Software is Dead (not)

Artificial Intelligence

A 2001 picture of Salesforce founder Marc Benioff feels very relevant. The rather indiscriminate "saaspocalypse" and its modern prophets of software doom should remember that back in 2001, according to Benioff, software was DEAD.

So either it has been dead for 25 years or it came back to life or, more to the point, it never disappeared. Marc had a point back then: not that software was really dead (remember that he is a great marketer), but that the traditional model of how software was delivered, experienced and priced could not survive. Buying software, installing it on servers, and managing it?

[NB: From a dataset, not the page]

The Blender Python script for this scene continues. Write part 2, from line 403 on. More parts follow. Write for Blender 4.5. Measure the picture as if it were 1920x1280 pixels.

NO MORE!! It was replaced by Software-as-a-Service (SaaS), where applications are delivered over the internet, eliminating the need for complex infrastructure. The "No Software" campaign helped pivot the industry toward cloud computing

As the quintessential SaaS company, Salesforce needs to adapt to the new reality: software is not dead, SaaS is probably not really dead, but the ways in which software is developed, packaged, delivered, experienced and priced are changing drastically and rapidly. I am not expecting Salesforce to begin a "SaaS is Dead" campaign (although it was fun making the picture) but it is definitely working toward a more "agents-as-a-service" attack line where AI agents take over work previously done by humans. Agentforce is the tip of spear.

AaaS does not sound great as an acronym. Perhaps that's why Salesforce signaling has been somewhat "half-AaaSsed", basically declaring that the new (undead Software) stack is defined as "AI + Data + CRM." If it wants to succeed, the company will have to fully embrace the new orchestration paradigm.